With significant drought conditions still desiccating the region and the state forest without a full time superintendent, the Martha’s Vineyard Commission has received approximately $25,000 in state and federal money to develop a first-of-its-kind wildfire preparedness plan for the Island.

The commission secured the grant money after members raised concerns about the Manuel F. Correllus state forest earlier this fall. Although there have been no reported large-scale wildfires in the forest this season, brush fires in Oak Bluffs and West Tisbury earlier this year scorched about three acres of land and, in one instance, took at least three full responses to stamp out.

A spokesman from the Department of Conservation & Recreation has said that state is currently assessing the role of forest superintedent as it searches to fill the vacant position. Former superintendent Chris Bruno left the Island earlier this year.

The commission released a request for qualifications on Oct. 16, seeking a contractor to execute the plan. A pre-response information session regarding the application process was held two weeks ago, with November 24 at 5 p.m. set as a deadline for proposals.

The RFQ was done in consultation with DCR fire warden Josh Nigro, and involves seven main goals that include indentifying all wildland fire hazards on the Vineyard, mapping hazardous areas and establishing a more localized guide for ranking high priority properties by fire risk. The RFQ also asks contractors to provide new information on fire mitigation strategies and assess current weak spots in the Island’s fire preparedness planning.

According to Dan Doyle, the special projects planner at the MVC who is spearheading the project, the chosen consultant will also work closely with local stakeholders like the Island fire departments and the commission.
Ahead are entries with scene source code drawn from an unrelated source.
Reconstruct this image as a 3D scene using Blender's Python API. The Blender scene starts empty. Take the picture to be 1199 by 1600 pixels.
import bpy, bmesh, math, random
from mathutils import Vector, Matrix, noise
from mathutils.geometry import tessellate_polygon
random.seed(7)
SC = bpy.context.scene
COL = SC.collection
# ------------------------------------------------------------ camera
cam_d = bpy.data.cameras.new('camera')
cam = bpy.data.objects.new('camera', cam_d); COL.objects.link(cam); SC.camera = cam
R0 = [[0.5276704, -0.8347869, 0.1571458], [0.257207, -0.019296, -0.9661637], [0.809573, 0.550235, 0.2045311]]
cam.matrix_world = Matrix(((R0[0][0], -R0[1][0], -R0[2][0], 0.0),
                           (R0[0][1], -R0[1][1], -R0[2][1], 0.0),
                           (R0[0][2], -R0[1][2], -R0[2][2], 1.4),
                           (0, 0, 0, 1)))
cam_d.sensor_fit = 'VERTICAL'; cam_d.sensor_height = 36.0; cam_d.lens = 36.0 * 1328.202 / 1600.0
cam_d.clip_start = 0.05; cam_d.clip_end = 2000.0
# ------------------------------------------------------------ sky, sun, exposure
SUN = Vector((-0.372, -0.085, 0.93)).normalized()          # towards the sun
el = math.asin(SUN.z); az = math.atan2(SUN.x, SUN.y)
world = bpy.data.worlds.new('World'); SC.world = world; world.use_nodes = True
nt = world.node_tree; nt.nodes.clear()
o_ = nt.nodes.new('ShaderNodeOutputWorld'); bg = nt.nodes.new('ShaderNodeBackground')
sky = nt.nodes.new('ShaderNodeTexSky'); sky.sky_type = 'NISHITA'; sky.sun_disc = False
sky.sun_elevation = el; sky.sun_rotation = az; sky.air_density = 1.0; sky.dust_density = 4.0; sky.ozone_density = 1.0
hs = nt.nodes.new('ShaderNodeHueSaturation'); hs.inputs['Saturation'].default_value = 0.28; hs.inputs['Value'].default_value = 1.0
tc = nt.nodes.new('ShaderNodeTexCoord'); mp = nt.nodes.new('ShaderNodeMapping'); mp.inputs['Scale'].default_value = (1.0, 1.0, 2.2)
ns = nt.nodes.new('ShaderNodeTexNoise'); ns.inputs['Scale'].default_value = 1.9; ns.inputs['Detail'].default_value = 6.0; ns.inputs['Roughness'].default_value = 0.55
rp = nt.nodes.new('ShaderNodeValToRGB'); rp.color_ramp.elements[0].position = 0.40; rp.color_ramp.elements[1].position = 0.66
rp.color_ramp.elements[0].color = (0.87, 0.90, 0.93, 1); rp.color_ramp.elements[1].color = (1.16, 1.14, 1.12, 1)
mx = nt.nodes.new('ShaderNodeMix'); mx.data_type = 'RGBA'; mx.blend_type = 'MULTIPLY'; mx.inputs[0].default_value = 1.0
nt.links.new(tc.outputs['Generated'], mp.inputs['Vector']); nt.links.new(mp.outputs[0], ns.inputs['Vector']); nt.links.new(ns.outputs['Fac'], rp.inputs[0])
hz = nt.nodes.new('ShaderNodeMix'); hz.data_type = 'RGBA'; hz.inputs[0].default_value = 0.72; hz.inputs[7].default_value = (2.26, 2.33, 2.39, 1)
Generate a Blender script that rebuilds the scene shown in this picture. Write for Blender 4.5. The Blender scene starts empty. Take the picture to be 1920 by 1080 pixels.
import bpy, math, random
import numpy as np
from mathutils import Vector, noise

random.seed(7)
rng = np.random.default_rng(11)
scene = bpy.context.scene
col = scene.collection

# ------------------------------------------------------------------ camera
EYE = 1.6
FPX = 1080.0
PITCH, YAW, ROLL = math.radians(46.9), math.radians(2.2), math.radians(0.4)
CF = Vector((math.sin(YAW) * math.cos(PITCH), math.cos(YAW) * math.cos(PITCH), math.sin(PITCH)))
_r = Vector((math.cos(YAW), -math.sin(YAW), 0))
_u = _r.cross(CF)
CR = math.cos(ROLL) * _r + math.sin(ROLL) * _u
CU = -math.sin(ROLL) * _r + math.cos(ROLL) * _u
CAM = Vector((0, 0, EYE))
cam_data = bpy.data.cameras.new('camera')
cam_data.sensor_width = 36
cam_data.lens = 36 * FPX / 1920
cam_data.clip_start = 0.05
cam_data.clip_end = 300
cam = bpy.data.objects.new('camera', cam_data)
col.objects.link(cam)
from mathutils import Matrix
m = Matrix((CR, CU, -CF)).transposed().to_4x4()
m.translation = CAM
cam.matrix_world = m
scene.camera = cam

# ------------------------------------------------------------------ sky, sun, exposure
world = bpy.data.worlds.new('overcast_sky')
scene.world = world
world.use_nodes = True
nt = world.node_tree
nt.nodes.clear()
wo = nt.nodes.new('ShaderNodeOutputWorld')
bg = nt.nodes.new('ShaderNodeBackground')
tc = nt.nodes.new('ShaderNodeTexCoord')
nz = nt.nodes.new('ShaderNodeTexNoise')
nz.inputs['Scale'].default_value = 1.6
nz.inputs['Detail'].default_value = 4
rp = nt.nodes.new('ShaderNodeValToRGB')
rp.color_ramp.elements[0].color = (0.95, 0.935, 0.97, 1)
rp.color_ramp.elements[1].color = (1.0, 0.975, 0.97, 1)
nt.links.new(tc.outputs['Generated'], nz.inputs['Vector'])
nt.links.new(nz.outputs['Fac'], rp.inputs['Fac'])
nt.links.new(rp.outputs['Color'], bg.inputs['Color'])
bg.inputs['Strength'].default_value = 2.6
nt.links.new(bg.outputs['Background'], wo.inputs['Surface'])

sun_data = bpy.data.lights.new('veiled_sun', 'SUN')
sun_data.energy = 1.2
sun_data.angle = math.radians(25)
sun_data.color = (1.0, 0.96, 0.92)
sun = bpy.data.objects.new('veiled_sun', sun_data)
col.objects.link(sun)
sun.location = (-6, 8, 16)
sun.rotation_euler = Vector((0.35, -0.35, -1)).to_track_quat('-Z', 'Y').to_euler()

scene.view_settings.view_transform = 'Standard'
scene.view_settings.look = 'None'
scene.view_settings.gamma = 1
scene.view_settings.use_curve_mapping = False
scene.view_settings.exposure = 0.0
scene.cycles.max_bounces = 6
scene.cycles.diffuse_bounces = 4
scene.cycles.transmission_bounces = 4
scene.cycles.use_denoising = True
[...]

“We want kind of something that allows local leaders and people involved in this realm to really assess properties, where they fall on the gradient of risk and prioritize those properties for potential mitigation actions,” Mr. Doyle told the Gazette by phone Wednesday. The report will likely also show a town-by-town synopsis of fire risk, he said.

The precise methodology of the report has not yet been determined, Mr. Doyle said, but it will likely incorporate geographic information system (GIS) data already in use in the commission’s hazard mitigation plan, as well as data on ground fuel levels, like brush cover, that is only attainable through site visits.

“We have a number of different vegetation, spatial data [sets] that are helpful in kind of a desktop analysis…but there’s a far more sophisticated analysis that’s involved when we bring in the experts and that’s what we’re looking for,” said Mr. Doyle. 

The recent progress on a county-wide fire preparedness plan was set into motion by a grant from the Massachusetts Emergency Management Agency. The project also has received funds from the town of Edgartown, as well as support from the Federal Emergency Management Agency.

Beyond local participation, the commission hopes DCR becomes a player in the project. The state agency oversees the Manuel F. Correllus state forest, whose 5,000 acres of pitch-pine woodland constitute one of the foremost fire-risk areas on the Island.

The commission met two weeks ago with representatives from the DCR, as well as state Rep. Dylan Fernandes and the Martha’s Vineyard Airport director to discuss fire mitigation efforts in the forest and the future of its superintendent position, which has been vacant since March.

The hope is to finalize the contract by the end of November and to complete the report by the end of 2021, Mr. Doyle said. 

“With climate change, there are certain trends which start shifting us into the direction of a more extended drought…more consecutive days without rain, especially in the summertime,” said Mr. Doyle. “Given what happened last summer and how that’s emblematic of a trend, we just want to really have a comprehensive approach so we could take real action to make it safer.”